И. Эренбург Рец.: Марина Цветаева. Разлука: Стихи М.-Берлин: Геликон, 1922; Стихи к Блоку. Берлин: Огоньки, 1922 (Вместо рецензии){31}

И. Эренбург

Рец.: Марина Цветаева. Разлука: Стихи

М.-Берлин: Геликон, 1922;

Стихи к Блоку. Берлин: Огоньки, 1922

(Вместо рецензии){31}

Дорогая Марина Ивановна!

Разными путями шли мои письма к Вам: по почте заказными и с добрыми дядями на честное слово, через дипломатов, курьеров и швейцаров.[136]
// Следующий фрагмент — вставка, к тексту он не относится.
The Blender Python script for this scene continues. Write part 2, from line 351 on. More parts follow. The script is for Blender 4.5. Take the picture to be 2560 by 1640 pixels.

Это письмо особенное, о Ваших книгах, и дойдет до Вас неустанными трудами нашего книжника — проф. Ященко.[137]

Ваши книги были для меня не только радостью, нежной вестью, но и острой чернью солнечных часов. Коротка и крепка тень чертежника. Наши первые книжки — ровесники.[138] Вы, верно, помните 1910 год, первое напечатанное имя и нас обоих, неуклюжих и топорщащихся, рядышком в ежемесячном улове маститого Валерия Яковлевича?

После этого Ваши напечатанные книги: «Версты», «Лебединый стан».[139] Ровный, тяжелый путь к перевалу. Мы шли рядом и, может быть, от этой близости, оттого что Ваш шаг стал для меня шумом ливней и боем сердца, я видел Ваше лицо, но не вглядывался в него. Двенадцать лет. Чужой город. Утробная, крепчайшая тоска излишней зрелости. Ваши книги. Я остановился и оглядел Вас. В Вашем высоком лбу, на крутых коротких строках, прочел прежде всего: час — полдень.

С этим не поздравляю. Это зной, духота, зенит. Дерзость, радость — раньше. Слава, тихость — после. Но не в этом ли часе высшее таинство проступающей в муках завязи. Не поздравляю, тихо скажу: Вы — Марина Цветаева.

Утром Вы любили пышность слова. Вас обольщали разные китежи старин и все золотые созвездия на фиолетовых сутанах Барбье д’Оревильи.[140] Вы жили орнаментом. И я, бедный иудей, не раз жмурил глаза от такого света и лепоты. Ныне обольщенное слово у Вас ушло в его чрево — Вы пристрастились к наготе дикой Вселенной, древней молельне полуденного сердца,

Где на земле

Мой

Дом,

Мой — сон,

Мой — смех,

Мой — свет,

Узких подошв след.[141]

Это о слове. Это же о ритме, который стал суровым и прямым: короткими выдыхами. Вы знаете, что я в Вас никогда не видел «музейности», даже тогда, когда Вы озарялись «томных прабабушек славой».[142] Тем паче теперь. Не об архаизме, не о заимствовании, исключительно о благородной поэтической генеалогии думаю, говоря, что, прочитав «Разлуку», Вячеслав Иванович,[143] наверное, умилится добрым отцовским умилением.

О другом? Но ведь я же сказал о нем. И не все ли равно, новый героизм родил эти тяжелые голые слова или они, как башенный бой, пробудили иные чувствования? Вы были своевольной — Вы стали мудрой. Мне даже кажется, что Вы больше не сможете писать о гербах или стягах.[144] Вы ведь знаете, что «эта резная прелестная чаша не более наша, чем воздух»…[145]

Я помню любовь — печаль, каприз, задор, сон, виньетку. Теперь — подвиг. Вы недаром так любите полубогов и героев. Вы героически ощущаете мир, без позы, в буднях, растапливая печку на чердаке в Борисоглебском.[146]

Как это по-русски и не русски звучит:

В орлином грохоте

О, клюв! О, кровь!

Ягненок крохотный

Повис — любовь.[147]

(Где вы — серое небо, галки — увидали эту кровь?) Ваша же книга ягненок!